Sirsa Dera: The Real Answer
 

What possibly could have exercised the leaders of the Panth, the top brass of the ruling Akali Dal, those at the helm of the SGPC in these times of troublesome conflicts and crises that the Sikh community faces?

As this edition of the World Sikh News has brought out on various pages, young Sikhs are pulling out all stops, marshalling technology, mastering new mediums, and cracking new codes to ensure that the world at large gets to know who the Sikhs are.

In Dallas, young university students are banding together in groups and visiting other campuses, working with the authorities and trying to spread the message about the universal values of Sikhism.

A young Angad Singh is getting behind and in front of the camera speaking through the audio-visual medium and taking the message where our preachers normally do not reach.

In Punjab, enthusiastic Sikhs carried out a massive blood donation camp, setting world records and sending a message that Sikhism does not believe in creed, caste or race.

Amid all these developments, Sikhs continue to face a rather queer problem. A man accused by India's top sleuthing agency CBI of being a rapist and a murderer is finding much support from the rulers and is belittling the Sikhs every day. If the CBI found him a prime accused, it did not do so because the Sikhs asked it to. It was India's Supreme Court which had ordered the CBI to investigate the multiple murders, and it was the Supreme Court that supervised the entire investigation after being convinced that the accused was getting political backing.

This man who calls himself Gurmit Ram Rahim does attract a lot of Dalit followers, does run huge deras and a lot of jobs and lives are dependent on the way he runs his establishment. This man has gone the extra mile in enraging the Sikhs. He imitated the tenth Sikh Guru, carried out provocative imitation ceremonies and managed to raise the Sikh ire. He preaches violence, his followers often get violent, and many a clash has already happened between enraged Sikhs and dera followers.

Once violence gets inducted into the body polity, it acquires a login of its own, and it is a situation that the rulers and those at the helm of affairs should have been careful about. Issues of religion and provocative challenges to faith are sensitive issues, and the distance between emotional outbursts and blood spilling on the roads is often very thin.
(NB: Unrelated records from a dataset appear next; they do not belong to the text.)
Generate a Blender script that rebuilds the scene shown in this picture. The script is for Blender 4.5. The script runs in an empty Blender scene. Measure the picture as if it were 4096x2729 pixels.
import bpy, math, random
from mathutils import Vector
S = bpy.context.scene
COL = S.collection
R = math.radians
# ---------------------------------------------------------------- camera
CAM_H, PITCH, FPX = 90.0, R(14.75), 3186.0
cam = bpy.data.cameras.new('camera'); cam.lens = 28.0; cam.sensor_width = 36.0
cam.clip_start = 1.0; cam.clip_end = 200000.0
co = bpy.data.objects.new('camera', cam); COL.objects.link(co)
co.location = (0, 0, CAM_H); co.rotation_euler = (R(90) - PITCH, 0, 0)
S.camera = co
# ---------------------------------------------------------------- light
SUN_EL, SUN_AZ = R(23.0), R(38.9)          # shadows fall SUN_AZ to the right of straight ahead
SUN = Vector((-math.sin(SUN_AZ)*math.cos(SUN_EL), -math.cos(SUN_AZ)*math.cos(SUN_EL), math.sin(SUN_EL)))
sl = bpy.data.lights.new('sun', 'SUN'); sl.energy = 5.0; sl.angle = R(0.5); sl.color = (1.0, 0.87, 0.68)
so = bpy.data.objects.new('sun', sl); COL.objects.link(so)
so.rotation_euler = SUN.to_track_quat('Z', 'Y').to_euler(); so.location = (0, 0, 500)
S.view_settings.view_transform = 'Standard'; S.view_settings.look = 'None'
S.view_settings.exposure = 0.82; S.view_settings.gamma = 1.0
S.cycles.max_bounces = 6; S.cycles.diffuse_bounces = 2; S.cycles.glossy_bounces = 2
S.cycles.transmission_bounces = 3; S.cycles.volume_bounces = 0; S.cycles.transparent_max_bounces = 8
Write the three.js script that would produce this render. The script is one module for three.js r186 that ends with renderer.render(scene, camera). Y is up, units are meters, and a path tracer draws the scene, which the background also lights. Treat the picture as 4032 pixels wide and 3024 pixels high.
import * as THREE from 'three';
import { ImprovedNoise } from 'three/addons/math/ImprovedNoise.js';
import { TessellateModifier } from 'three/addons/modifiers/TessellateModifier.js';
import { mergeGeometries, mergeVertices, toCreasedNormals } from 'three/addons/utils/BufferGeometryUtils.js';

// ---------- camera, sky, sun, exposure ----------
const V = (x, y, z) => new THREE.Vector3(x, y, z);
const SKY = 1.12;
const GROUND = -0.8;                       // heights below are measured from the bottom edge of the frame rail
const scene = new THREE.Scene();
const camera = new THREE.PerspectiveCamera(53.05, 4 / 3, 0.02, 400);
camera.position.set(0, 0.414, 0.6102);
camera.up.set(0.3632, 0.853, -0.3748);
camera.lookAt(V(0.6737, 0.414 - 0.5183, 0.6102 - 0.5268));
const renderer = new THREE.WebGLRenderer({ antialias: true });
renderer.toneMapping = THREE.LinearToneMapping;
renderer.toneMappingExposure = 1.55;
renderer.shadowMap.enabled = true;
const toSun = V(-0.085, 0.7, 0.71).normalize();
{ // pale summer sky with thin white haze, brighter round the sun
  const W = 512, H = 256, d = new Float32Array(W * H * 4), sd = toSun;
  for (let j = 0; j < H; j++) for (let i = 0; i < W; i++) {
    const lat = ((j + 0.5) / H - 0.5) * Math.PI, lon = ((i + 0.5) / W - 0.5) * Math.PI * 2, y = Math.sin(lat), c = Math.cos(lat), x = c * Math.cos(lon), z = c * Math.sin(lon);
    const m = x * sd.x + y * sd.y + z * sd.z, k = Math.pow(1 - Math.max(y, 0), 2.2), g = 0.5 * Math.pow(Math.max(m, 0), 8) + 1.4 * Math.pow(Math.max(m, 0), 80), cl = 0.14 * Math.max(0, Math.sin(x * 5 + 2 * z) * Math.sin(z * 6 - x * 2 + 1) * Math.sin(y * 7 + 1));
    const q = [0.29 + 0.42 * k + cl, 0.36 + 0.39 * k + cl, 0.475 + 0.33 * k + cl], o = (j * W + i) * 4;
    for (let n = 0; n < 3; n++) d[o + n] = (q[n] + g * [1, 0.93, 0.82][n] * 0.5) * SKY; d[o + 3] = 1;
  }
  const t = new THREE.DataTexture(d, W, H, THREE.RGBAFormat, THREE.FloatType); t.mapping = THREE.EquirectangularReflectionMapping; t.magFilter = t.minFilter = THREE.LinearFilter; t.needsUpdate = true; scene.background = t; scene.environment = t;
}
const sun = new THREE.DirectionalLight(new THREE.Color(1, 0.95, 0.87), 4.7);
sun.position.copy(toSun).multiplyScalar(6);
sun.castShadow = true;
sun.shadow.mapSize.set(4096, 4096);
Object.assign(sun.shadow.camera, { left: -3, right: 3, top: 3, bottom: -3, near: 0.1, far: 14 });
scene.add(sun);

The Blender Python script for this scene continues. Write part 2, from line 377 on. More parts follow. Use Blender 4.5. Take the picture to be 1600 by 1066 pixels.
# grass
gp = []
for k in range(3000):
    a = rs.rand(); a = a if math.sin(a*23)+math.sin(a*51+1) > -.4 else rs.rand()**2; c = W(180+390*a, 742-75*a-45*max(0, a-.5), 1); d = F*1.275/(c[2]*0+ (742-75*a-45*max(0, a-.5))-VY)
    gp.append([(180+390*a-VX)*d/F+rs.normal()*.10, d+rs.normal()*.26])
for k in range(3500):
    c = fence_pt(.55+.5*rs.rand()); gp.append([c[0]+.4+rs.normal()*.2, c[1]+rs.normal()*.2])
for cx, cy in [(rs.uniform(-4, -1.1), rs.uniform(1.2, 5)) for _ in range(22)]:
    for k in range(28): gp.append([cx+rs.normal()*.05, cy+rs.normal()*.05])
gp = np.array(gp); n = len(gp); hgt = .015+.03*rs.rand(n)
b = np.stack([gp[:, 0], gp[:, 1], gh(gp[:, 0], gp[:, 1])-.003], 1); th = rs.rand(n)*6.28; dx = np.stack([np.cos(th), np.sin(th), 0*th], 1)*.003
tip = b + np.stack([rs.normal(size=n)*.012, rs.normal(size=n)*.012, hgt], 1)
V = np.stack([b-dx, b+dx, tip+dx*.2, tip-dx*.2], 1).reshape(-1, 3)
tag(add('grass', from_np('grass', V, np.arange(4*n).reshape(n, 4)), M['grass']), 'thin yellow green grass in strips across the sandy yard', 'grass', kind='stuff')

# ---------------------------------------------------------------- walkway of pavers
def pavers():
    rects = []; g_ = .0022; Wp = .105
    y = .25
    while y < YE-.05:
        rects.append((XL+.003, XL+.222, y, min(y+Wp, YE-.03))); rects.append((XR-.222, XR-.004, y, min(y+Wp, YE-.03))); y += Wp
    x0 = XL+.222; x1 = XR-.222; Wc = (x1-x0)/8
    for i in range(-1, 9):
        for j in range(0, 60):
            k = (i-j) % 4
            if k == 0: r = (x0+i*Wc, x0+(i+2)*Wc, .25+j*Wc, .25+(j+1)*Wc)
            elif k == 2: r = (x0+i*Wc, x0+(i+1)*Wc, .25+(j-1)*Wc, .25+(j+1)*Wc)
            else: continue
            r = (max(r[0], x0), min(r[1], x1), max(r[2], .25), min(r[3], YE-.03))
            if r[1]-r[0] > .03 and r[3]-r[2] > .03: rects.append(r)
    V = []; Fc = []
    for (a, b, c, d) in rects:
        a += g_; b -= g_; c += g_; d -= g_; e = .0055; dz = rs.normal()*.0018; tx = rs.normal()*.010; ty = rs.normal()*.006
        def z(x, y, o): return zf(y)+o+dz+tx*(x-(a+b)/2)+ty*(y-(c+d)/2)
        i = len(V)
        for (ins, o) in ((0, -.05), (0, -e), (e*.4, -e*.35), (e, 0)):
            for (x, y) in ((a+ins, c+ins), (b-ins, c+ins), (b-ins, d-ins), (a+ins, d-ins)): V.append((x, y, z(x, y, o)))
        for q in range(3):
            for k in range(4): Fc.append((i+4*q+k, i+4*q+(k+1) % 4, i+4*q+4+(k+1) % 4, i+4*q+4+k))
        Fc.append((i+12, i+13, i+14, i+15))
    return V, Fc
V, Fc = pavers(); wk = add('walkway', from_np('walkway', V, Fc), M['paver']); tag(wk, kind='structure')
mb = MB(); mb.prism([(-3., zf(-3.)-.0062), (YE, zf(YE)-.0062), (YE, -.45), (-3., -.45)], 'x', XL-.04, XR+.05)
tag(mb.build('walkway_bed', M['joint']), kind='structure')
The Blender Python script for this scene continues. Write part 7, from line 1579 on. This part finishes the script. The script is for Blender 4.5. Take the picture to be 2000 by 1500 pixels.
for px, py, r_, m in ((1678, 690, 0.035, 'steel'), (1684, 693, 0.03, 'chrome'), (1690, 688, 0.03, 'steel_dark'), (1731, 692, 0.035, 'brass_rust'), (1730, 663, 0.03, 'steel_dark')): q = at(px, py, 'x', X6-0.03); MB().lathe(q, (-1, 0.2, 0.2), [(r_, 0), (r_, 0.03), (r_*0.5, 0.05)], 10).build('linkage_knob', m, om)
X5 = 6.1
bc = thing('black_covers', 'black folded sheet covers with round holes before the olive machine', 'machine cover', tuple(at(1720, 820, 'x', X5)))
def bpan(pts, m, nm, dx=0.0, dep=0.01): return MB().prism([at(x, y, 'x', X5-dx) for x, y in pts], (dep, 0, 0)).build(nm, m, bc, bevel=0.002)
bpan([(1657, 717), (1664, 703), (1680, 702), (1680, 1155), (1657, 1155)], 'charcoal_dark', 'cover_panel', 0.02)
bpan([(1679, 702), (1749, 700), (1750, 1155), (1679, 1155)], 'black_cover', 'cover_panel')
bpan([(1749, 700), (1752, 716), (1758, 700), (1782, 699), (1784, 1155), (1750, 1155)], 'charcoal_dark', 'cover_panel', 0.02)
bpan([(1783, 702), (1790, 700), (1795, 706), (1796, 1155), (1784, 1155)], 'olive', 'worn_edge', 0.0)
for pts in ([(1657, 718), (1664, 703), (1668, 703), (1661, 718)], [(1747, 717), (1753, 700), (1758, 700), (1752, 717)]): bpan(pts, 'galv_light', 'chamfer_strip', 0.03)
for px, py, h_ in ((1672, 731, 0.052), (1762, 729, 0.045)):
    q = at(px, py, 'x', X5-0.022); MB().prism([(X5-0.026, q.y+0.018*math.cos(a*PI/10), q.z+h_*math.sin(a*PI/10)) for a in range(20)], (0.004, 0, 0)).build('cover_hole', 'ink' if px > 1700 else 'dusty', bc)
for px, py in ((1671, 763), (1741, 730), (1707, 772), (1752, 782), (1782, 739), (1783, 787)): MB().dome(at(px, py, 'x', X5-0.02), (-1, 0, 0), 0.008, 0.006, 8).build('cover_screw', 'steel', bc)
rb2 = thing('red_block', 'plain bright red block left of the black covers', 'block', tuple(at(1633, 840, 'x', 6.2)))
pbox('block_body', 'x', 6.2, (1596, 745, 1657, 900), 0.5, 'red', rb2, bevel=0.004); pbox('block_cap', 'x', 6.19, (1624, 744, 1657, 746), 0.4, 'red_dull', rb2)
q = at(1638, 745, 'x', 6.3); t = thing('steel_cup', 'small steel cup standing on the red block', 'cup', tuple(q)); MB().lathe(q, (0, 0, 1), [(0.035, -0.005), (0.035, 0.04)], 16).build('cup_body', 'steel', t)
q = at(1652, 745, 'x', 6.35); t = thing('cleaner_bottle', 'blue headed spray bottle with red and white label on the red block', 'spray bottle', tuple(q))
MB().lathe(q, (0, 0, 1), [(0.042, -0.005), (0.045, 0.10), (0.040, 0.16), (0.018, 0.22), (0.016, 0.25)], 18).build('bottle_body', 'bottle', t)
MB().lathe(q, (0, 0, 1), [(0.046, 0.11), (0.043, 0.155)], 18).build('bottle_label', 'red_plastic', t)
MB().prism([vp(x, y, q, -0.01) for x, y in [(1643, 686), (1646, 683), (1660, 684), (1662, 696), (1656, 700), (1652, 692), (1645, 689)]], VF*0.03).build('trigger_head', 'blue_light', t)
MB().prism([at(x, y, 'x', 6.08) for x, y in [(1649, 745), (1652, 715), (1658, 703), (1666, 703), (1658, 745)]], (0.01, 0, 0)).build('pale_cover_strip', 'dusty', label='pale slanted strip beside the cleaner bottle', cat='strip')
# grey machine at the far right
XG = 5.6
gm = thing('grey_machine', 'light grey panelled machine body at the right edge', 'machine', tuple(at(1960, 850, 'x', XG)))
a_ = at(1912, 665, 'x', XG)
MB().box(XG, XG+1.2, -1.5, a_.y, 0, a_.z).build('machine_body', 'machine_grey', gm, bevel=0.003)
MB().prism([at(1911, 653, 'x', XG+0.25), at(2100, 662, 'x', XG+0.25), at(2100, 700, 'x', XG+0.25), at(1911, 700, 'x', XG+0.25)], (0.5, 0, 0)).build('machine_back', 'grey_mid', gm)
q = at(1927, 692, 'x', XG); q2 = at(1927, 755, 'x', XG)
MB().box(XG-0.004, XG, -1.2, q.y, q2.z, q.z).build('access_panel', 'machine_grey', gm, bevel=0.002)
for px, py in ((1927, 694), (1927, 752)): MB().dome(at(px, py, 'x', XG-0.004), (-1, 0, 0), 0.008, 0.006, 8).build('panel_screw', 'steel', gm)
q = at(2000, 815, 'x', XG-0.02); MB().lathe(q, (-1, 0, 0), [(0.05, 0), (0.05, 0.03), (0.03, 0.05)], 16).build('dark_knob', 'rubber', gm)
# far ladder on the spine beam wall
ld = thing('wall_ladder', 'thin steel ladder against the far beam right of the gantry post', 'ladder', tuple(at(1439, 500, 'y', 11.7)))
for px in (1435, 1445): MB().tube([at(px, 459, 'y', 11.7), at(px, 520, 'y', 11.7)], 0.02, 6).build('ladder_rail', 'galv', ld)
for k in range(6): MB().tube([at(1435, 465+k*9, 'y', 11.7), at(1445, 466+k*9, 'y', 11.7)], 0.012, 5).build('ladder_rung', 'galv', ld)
Gurmit Ram Rahim is doing all he can to confuse the message of Sikhism, he misuses Gurbani, poses as a Guru, draws parallels with Sikh Gurus, uses Sikh idiom, rituals etc. Had he abandoned such an idiom, stopped referring to Sikh Gurus, stop misusing Gurbani, and stop copycat use of Sikh rites and rituals, Sikhs would have had little trouble with his ilk. He can mess up his own and others' lives if people are so willing. But what he has succeeded in accomplishing is to create a rift between the Sikhs and Dalits. Gullible followers see him as a saviour, many because of the fact that the caste-riven Sikh society has failed to engage with the debate on inclusiveness.

Some enthusiastic Sikh leaders, unable to swallow the persistent insults being heaped upon the Sikh community by the Sirsa dera, have been mulling of ways to implement the hukumnama of Sri Akal Takht to shut down these shops spewing venom, but now with elections around the corner and family interests of top leaders of the ruling Akali Dal impacting their stance, the fight against such deras has become all the more difficult.

There is clearly pressure on the clergy, and we will see more such shifting stances. As the fight remains on to get the edict implemented, it is time to join the fight began by Angad Singh and the young Sikh students in Dallas. It is time to return to the core Sikh values and engaged with great ideals of inclusiveness. It is time to dump caste and make Sikh community truly casteless. That will be the real answer to the many Gurmit Rams lurking around.